Lebanon’s geo-strategic value in the eastern Mediterranean has increased with the recent discovery of offshore oil and gas reserves. Their exploitation requires a reliable government unequivocally aligned with Washington and subservient to Western oil corporations.

It has become a crucial staging post for the war in Syria, where Washington and its regional allies seek to overthrow President Bashar al-Assad, as part of their efforts to isolate Iran and Russia, Syria’s main allies, to defeat Hezbollah, and control the Middle East.

The northern port city of Tripoli has been the entry point for arms to Sunni jihadists in Syria and the scene of sporadic fighting between sectarian factions supporting different sides in the Syrian war. The Beka’a valley, where many Hezbollah supporters live, has become a transit route for weapons and fighters to Syria.

An impoverished state, Lebanon provides few public services. The situation deteriorated with the adoption of free market policies. As a result, access to essential services, education, health and housing is dependent upon faith-based and commercial provision, which exacerbates divisions.

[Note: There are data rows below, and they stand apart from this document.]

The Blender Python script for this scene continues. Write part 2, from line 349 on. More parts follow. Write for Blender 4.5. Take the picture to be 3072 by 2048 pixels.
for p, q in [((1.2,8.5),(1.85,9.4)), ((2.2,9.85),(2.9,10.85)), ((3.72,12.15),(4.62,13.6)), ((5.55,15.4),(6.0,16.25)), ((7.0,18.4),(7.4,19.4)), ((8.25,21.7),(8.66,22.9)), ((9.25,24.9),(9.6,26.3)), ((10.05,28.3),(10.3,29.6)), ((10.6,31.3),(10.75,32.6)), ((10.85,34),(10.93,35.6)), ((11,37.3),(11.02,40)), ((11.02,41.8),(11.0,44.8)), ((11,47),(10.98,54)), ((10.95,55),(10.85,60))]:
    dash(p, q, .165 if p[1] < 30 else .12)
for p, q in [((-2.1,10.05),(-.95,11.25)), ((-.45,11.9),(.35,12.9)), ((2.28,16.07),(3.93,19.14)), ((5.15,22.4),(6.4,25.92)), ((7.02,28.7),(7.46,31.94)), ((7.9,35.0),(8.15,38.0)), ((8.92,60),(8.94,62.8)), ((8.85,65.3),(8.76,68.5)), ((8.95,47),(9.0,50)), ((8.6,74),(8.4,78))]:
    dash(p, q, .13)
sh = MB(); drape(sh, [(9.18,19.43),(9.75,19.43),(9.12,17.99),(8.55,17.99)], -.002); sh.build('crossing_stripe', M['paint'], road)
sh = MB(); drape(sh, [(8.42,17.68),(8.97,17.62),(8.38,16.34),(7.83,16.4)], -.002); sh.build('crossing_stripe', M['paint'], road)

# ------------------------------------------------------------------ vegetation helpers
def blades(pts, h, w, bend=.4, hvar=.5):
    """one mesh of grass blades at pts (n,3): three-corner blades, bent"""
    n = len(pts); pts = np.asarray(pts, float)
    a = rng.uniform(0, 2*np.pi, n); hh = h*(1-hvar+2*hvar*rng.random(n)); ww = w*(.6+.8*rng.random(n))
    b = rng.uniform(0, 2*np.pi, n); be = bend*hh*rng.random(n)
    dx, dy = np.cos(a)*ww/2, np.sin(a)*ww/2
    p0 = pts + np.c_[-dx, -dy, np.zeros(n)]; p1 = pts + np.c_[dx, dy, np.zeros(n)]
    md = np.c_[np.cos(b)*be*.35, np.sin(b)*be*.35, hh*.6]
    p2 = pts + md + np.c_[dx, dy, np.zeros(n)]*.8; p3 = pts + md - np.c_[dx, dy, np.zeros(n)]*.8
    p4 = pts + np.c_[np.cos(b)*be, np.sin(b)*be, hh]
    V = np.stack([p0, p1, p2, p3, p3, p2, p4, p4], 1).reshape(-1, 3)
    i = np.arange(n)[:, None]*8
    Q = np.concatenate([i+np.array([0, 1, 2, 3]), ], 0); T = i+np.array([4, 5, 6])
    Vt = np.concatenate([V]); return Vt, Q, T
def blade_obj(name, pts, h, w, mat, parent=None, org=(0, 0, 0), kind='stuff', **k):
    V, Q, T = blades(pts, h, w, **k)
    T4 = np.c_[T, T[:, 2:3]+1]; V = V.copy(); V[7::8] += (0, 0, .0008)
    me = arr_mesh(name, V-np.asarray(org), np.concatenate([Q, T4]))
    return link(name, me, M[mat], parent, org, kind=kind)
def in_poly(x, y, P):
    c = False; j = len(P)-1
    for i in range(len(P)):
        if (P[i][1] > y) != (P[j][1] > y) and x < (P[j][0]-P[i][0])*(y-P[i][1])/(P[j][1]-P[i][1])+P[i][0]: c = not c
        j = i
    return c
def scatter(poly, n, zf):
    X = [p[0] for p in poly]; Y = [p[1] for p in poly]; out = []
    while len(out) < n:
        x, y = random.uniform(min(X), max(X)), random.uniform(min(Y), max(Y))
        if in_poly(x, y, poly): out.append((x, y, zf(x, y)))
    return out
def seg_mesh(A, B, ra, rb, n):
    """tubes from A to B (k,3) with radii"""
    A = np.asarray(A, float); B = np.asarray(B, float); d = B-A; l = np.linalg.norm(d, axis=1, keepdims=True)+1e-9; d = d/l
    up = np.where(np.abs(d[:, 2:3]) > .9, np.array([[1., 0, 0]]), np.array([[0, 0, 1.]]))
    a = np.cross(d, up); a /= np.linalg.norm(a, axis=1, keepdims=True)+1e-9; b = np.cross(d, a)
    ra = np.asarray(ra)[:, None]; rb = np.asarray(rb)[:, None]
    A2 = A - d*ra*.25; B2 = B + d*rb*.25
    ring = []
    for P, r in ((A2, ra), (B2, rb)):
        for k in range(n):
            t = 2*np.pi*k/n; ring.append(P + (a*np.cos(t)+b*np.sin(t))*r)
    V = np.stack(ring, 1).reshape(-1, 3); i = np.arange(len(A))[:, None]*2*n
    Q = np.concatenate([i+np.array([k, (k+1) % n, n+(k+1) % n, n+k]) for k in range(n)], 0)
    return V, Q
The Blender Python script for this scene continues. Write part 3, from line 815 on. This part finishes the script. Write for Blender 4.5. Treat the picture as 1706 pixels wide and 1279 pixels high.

But the key dividing line is class, not religious affiliation, despite the confusion deliberately generated by the division of Lebanon for electoral purposes into 18 officially recognised sects. Lebanon is characterised by enormous social inequality. Apart from a handful of billionaires and millionaires, the overwhelming majority of the population live in poverty, subject to water and electricity shortages, and food contamination.

More than half of all Lebanese able to work are unemployed, while around half of those in work are without a contract. Around 30 percent of university graduates are unemployed, prompting at least 40 percent of male and 20 percent of female graduates to leave Lebanon one year after graduating.